■ Instructions for the task ■
Drop every picture. Then return, exactly, the lines from the beginning of the listing below through the one containing "return m.build(name, 'cast', parent, ang=75)".

■ Recorded information ■

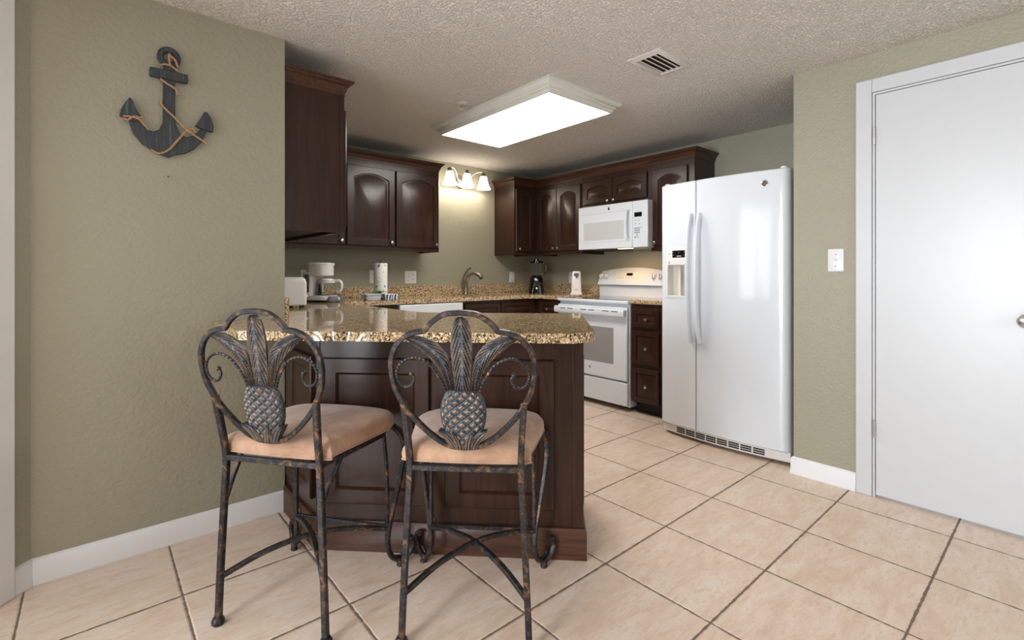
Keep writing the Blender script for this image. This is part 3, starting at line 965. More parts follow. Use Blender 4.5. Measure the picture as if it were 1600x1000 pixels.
def leaf(bd_l, bd_r, parent, name='leaf', n=170, mcols=24, ridges=11, slant=1.7):
    """leaf between two boundary lines (tip first), herringbone ribs"""
    L = catmull([(a, b, 0) for a, b in bd_l], 10)
    R = catmull([(a, b, 0) for a, b in bd_r], 10)
    def at(P, q):
        f = q * (len(P) - 1)
        i = min(int(f), len(P) - 2)
        return P[i].lerp(P[i + 1], f - i)
    F, B, W = [], [], []
    for i in range(n + 1):
        q = i / n
        a, b = at(L, q), at(R, q)
        rf, rb, rw = [], [], []
        for j in range(mcols + 1):
            s = j / mcols
            p = a.lerp(b, s)
            k = abs(2 * s - 1)
            h = 0.004 + 0.007 * (1 - k * k) - 0.002 * max(0, 1 - k * 5)
            rib = sin(2 * pi * (ridges * q + slant * (1 - k) * 2.0)) * min(1, k * 3)
            h += 0.0040 * rib * (1 - k ** 4)
            if j in (0, mcols): h = 0.003
            rw.append(max(0.5 + 0.5 * rib, 0.9 if k > 0.93 else 0))
            rf.append(bk(p.x, p.y, h))
            rb.append(bk(p.x, p.y, -0.005))
        F.append(rf); B.append(rb); W.append(rw)
    m = MB()
    m.grid(F, W)
    m.grid([r[::-1] for r in B])
    rim_f = [F[i][0] for i in range(n + 1)] + F[n][1:] + [F[i][mcols] for i in range(n - 1, -1, -1)] + F[0][1:-1][::-1]
    rim_b = [B[i][0] for i in range(n + 1)] + B[n][1:] + [B[i][mcols] for i in range(n - 1, -1, -1)] + B[0][1:-1][::-1]
    m.loops([rim_f, rim_b], False, False)
    return m.build(name, 'cast', parent, ang=75)


def make_stool(label):
    st = thing('bar_stool', label, 'bar stool', (0.841, 1.19, 0), -pi / 4, 'pineapple-back bar stools')
    sq = rsq(0.0088, 0.0088, 0.35)
    # seat
    pts = [(-0.165, 0.012), (0.165, 0.012), (0.185, 0.06), (0.222, 0.27), (0.228, 0.33), (0.205, 0.395), (0.15, 0.425), (0, 0.438), (-0.15, 0.425), (-0.205, 0.395), (-0.228, 0.33), (-0.222, 0.27), (-0.185, 0.06)]
    ol = [(p.x, p.y) for p in catmull([(a, b, 0) for a, b in pts], 5, True)]
    cx, cy = 0.0, 0.22
    L = []
    for k, z in ((0.985, 0.5425), (1.0, 0.546), (1.012, 0.552), (1.018, 0.566), (1.008, 0.580), (0.975, 0.590), (0.90, 0.5975), (0.72, 0.603), (0.45, 0.607), (0.2, 0.609)):
        L.append([(cx + (a - cx) * k, cy + (b - cy) * k, z) for a, b in ol])
    sb = MB().loops(L).build('seat', 'suede', st, ang=80)
    MB().tube([(cx + (a - cx) * 1.013, cy + (b - cy) * 1.013, 0.549) for a, b in ol], circ(0.003, 6), closed=True).build('piping', 'suede', sb)
    # frame under the seat
    fp = [(-0.167, 0.0), (0.167, 0.0), (0.185, 0.10), (0.212, 0.30), (0.190, 0.385), (0.0, 0.405), (-0.190, 0.385), (-0.212, 0.30), (-0.185, 0.10)]
    fl = [(a, b, 0.532) for a, b in fp]
    MB().tube(fl, rsq(0.0085, 0.0085, 0.3), closed=True).build('seat_frame', 'iron', st)
    for sx in (-1, 1):
        # rear leg running up into the back post
        pth = [(sx * 0.192, -0.006, 0.012), (sx * 0.184, -0.004, 0.20), (sx * 0.172, 0, 0.44), (sx * 0.1675, 0, 0.532), (sx * 0.170,) + bk(0, 0.62)[1:], (sx * 0.178,) + bk(0, 0.735)[1:]]
        m = MB().tube(catmull(pth, 6), rsq(0.0095, 0.0095, 0.3), ref=(0, 1, 0))
        lg = m.build('leg', 'iron', st)
        MB().lathe([(0.015, 0.0), (0.019, 0.004), (0.019, 0.014), (0.013, 0.024)], (sx * 0.193, -0.006, 0.0), 16).build('foot_pad', 'iron', lg)
        MB().tube(catmull([(sx * 0.170, 0.004, 0.40), (sx * 0.172, 0.03, 0.45), (sx * 0.178, 0.062, 0.49), (sx * 0.184, 0.085, 0.528)], 5), rsq(0.006, 0.006, 0.3), ref=(1, 0, 0)).build('brace', 'iron', st)
        # front leg: straight inner bar, bowed outer bar with a rope, scroll foot
        def P(q, z, lat=0.0):
            return (sx * (0.192 + q * 0.74 - lat * 0.66), 0.375 + q * 0.67 + lat * 0.74, z)
        m = MB()
        m.tube(catmull([P(-0.012, 0.530), P(0.0, 0.40), P(0.004, 0.28), P(0.004, 0.15)], 6), rsq(0.0065, 0.0065, 0.3), ref=(0.3, 1, 0))
        outer = catmull([P(-0.03, 0.538), P(0.022, 0.533), P(0.056, 0.495), P(0.068, 0.44), P(0.058, 0.36), P(0.036, 0.26), P(0.014, 0.17), P(0.006, 0.10), P(0.020, 0.045), P(0.052, 0.024), P(0.086, 0.034), P(0.104, 0.066), P(0.098, 0.094), P(0.080, 0.100)], 7)
        nn = len(outer)
        m.tube(outer, rsq(0.0085, 0.0085, 0.35), ref=(0.3, 1, 0), scale=[1.0 if i < nn * 0.75 else 1.0 + 0.35 * (i / nn - 0.75) for i in range(nn)])
        rope = [P(0.030, 0.541), P(0.068, 0.502), P(0.083, 0.44), P(0.074, 0.37), P(0.060, 0.325)]
        m.tube(catmull(rope, 14), rsq(0.0048, 0.0048, 0.2), ref=(0.3, 1, 0), twist=0.55)
        m.tube(catmull([P(0.002, 0.19, 0.012), P(0.004, 0.10, 0.012), P(0.026, 0.042, 0.014), P(0.058, 0.030, 0.012), P(0.076, 0.05, 0.006)], 6), circ(0.005, 8), ref=(0.3, 1, 0))
        lg = m.build('leg', 'iron', st)
        fpnt = P(0.054, 0)
        MB().lathe([(0.012, 0.0), (0.014, 0.004), (0.012, 0.010), (0.012, 0.024)], (fpnt[0], fpnt[1], 0.0), 14).build('foot_pad', 'iron', lg)
    # stretchers
    def front(sx, z): return (sx * 0.196, 0.379, z)
    for sx in (-1, 1):
        MB().tube(catmull([(sx * 0.186, 0.0, 0.150), (sx * 0.10, 0.095, 0.188), (0, 0.195, 0.205 if sx > 0 else 0.2045), (-sx * 0.10, 0.29, 0.188), front(-sx, 0.152)], 7), rsq(0.0088, 0.0075, 0.3)).build('stretcher', 'iron', st)
    MB().tube([front(-1, 0.158), front(1, 0.158)], rsq(0.0075, 0.0075, 0.3)).build('stretcher', 'iron', st)
    # hoop
    half = [(0.0, 0.5985), (0.043, 0.604), (0.078, 0.622), (0.112, 0.650), (0.141, 0.680), (0.165, 0.709), (0.184, 0.743), (0.200, 0.778), (0.207, 0.813), (0.209, 0.846), (0.204, 0.878), (0.190, 0.908), (0.167, 0.931), (0.142, 0.944), (0.122, 0.948), (0.106, 0.9500)]
    arc = [(0.094, 0.966), (0.072, 0.985), (0.044, 0.9995), (0.0, 1.0045)]
    lobe_r = catmull([bk(a, b) for a, b in half], 4)
    top_r = catmull([bk(a, b) for a, b in [(0.106, 0.9500)] + arc], 5)[1:]
    ring = lobe_r + top_r
    mir = [Vector((-p.x, p.y, p.z)) for p in ring[::-1]][1:-1]
    nrm = Vector((0, -1, -TILT)).normalized()
    MB().tube(ring + mir, rsq(0.0075, 0.0080, 0.3), ref=nrm, closed=True).build('back_frame', 'iron', st)
    # crown leaves
    cl = [(-0.006, 0.993), (-0.018, 0.984), (-0.026, 0.962), (-0.031, 0.912), (-0.029, 0.866), (-0.026, 0.823), (-0.022, 0.772)]
    leaf(cl, [(-a, b) for a, b in cl], st)
    up_ = [(0.160, 0.929), (0.140, 0.936), (0.112, 0.934), (0.083, 0.922), (0.058, 0.902), (0.040, 0.874), (0.030, 0.825), (0.024, 0.775)]
    lo_ = [(0.160, 0.925), (0.149, 0.918), (0.129, 0.902), (0.106, 0.883), (0.082, 0.858), (0.062, 0.828), (0.050, 0.800), (0.043, 0.770)]
    leaf(up_, lo_, st, ridges=10)
    leaf([(-a, b) for a, b in lo_], [(-a, b) for a, b in up_], st, ridges=10)
    # fruit: diamond-cut body
    prof = [(0.778, 0.038), (0.770, 0.050), (0.752, 0.060), (0.730, 0.066), (0.705, 0.068), (0.680, 0.0655), (0.655, 0.058), (0.630, 0.046), (0.612, 0.030)]
    def hw(z):
        for (za, wa), (zb, wb) in zip(prof, prof[1:]):
            if za >= z >= zb: return wa + (wb - wa) * (za - z) / (za - zb)
        return 0.03
    NZ, NU = 120, 90
    F, B, W = [], [], []
    for i in range(NZ + 1):
        z = 0.778 - (0.778 - 0.612) * i / NZ
        wv = hw(z)
        rf, rb, rw = [], [], []
        for j in range(NU + 1):
            s = 2 * j / NU - 1
            u = s * wv
            th = math.asin(max(-1, min(1, s))) / (pi / 2)
            a = th * 2.9 + z / 0.0265
            b = th * 2.9 - z / 0.0265
            ta, tb = abs(a % 1 - 0.5) * 2, abs(b % 1 - 0.5) * 2
            pyr = min(1 - ta, 1 - tb)
            h = 0.004 + 0.020 * sqrt(max(0, 1 - s * s)) + (0.0075 * min(pyr * 1.5, 0.75) + (0.0022 if pyr > 0.66 else 0)) * (1 - abs(s) ** 6)
            rf.append(bk(u, z, h)); rb.append(bk(u, z, -0.004 - 0.004 * sqrt(max(0, 1 - s * s))))
            rw.append(1.0 if 0.42 < pyr < 0.72 else (0.45 if pyr >= 0.72 else pyr * 0.6))
        F.append(rf); B.append(rb); W.append(rw)
    m = MB().grid(F, W).grid([r[::-1] for r in B])
    rim_f = [r[0] for r in F] + F[-1][1:] + [r[-1] for r in F[-2::-1]] + F[0][1:-1][::-1]
    rim_b = [r[0] for r in B] + B[-1][1:] + [r[-1] for r in B[-2::-1]] + B[0][1:-1][::-1]
    m.loops([rim_f, rim_b], False, False)
    m.build('pineapple', 'cast', st, ang=60)
    # base leaves, curling outwards
    m = MB()
    bl_ = []
    for sx in (-1, 1):
        bl_ += [([(0.030, 0.656), (0.031, 0.640), (0.027, 0.620), (0.024, 0.600)], [(0.030, 0.656), (0.012, 0.642), (0.003, 0.625), (0.000, 0.600)], sx, 0.026),
                ([(0.071, 0.658), (0.061, 0.640), (0.048, 0.620), (0.037, 0.600)], [(0.071, 0.658), (0.046, 0.652), (0.026, 0.634), (0.012, 0.600)], sx, 0.021)]
    for oo, ii, sx, dep in bl_:
        outer_ = catmull([(sx * a, b, 0) for a, b in oo], 8)
        inner_ = catmull([(sx * a, b, 0) for a, b in ii], 8)
        G, H, W = [], [], []
        for a, b in zip(outer_, inner_):
            rr, hh, rw = [], [], []
            for j in range(11):
                s = j / 10
                p = a.lerp(b, s)
                k = abs(2 * s - 1)
                d = dep + 0.008 * (1 - k * k) + 0.0026 * cos(6 * pi * s) - 0.25 * max(0, 0.640 - p.y)
                rw.append(0.5 + 0.5 * cos(6 * pi * s))
                rr.append(bk(p.x, p.y, d)); hh.append(bk(p.x, p.y, -0.004))
            G.append(rr); H.append(hh); W.append(rw)
        m.grid(G, W).grid([r[::-1] for r in H])
        rim_f = [r[0] for r in G] + G[-1][1:] + [r[-1] for r in G[-2::-1]] + G[0][1:-1][::-1]
        rim_b = [r[0] for r in H] + H[-1][1:] + [r[-1] for r in H[-2::-1]] + H[0][1:-1][::-1]
        m.loops([rim_f, rim_b], False, False)
    m.build('base_leaves', 'cast', st, ang=70)
    # rope scrolls
    sc = [(0.046, 0.762), (0.058, 0.795), (0.073, 0.822), (0.097, 0.853), (0.131, 0.870), (0.160, 0.867), (0.185, 0.848), (0.1935, 0.821), (0.187, 0.797), (0.171, 0.784), (0.153, 0.787), (0.143, 0.802)]
    for sx in (-1, 1):
        m = MB().tube(catmull([bk(sx * a, b, 0.002) for a, b in sc], 9), rsq(0.0036, 0.0036, 0.15), ref=nrm, twist=0.5)
        so = m.build('scroll', 'iron', st)
        m = MB().tube(catmull([bk(sx * a, b, 0.002) for a, b in ((0.143, 0.801), (0.1425, 0.812), (0.147, 0.820))], 4), circ(0.0042, 8), ref=nrm)
        prof_s = [(0.0075 * sin(pi * i / 8) + 1e-4, -0.0075 * cos(pi * i / 8)) for i in range(9)]
        pb = bk(sx * 0.149, 0.823, 0.002)
        m.lathe(prof_s, pb, 14)
        m.build('scroll_ball', 'iron', so)
    return st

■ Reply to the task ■
Keep writing the Blender script for this image. This is part 3, starting at line 965. More parts follow. Use Blender 4.5. Measure the picture as if it were 1600x1000 pixels.
def leaf(bd_l, bd_r, parent, name='leaf', n=170, mcols=24, ridges=11, slant=1.7):
    """leaf between two boundary lines (tip first), herringbone ribs"""
    L = catmull([(a, b, 0) for a, b in bd_l], 10)
    R = catmull([(a, b, 0) for a, b in bd_r], 10)
    def at(P, q):
        f = q * (len(P) - 1)
        i = min(int(f), len(P) - 2)
        return P[i].lerp(P[i + 1], f - i)
    F, B, W = [], [], []
    for i in range(n + 1):
        q = i / n
        a, b = at(L, q), at(R, q)
        rf, rb, rw = [], [], []
        for j in range(mcols + 1):
            s = j / mcols
            p = a.lerp(b, s)
            k = abs(2 * s - 1)
            h = 0.004 + 0.007 * (1 - k * k) - 0.002 * max(0, 1 - k * 5)
            rib = sin(2 * pi * (ridges * q + slant * (1 - k) * 2.0)) * min(1, k * 3)
            h += 0.0040 * rib * (1 - k ** 4)
            if j in (0, mcols): h = 0.003
            rw.append(max(0.5 + 0.5 * rib, 0.9 if k > 0.93 else 0))
            rf.append(bk(p.x, p.y, h))
            rb.append(bk(p.x, p.y, -0.005))
        F.append(rf); B.append(rb); W.append(rw)
    m = MB()
    m.grid(F, W)
    m.grid([r[::-1] for r in B])
    rim_f = [F[i][0] for i in range(n + 1)] + F[n][1:] + [F[i][mcols] for i in range(n - 1, -1, -1)] + F[0][1:-1][::-1]
    rim_b = [B[i][0] for i in range(n + 1)] + B[n][1:] + [B[i][mcols] for i in range(n - 1, -1, -1)] + B[0][1:-1][::-1]
    m.loops([rim_f, rim_b], False, False)
    return m.build(name, 'cast', parent, ang=75)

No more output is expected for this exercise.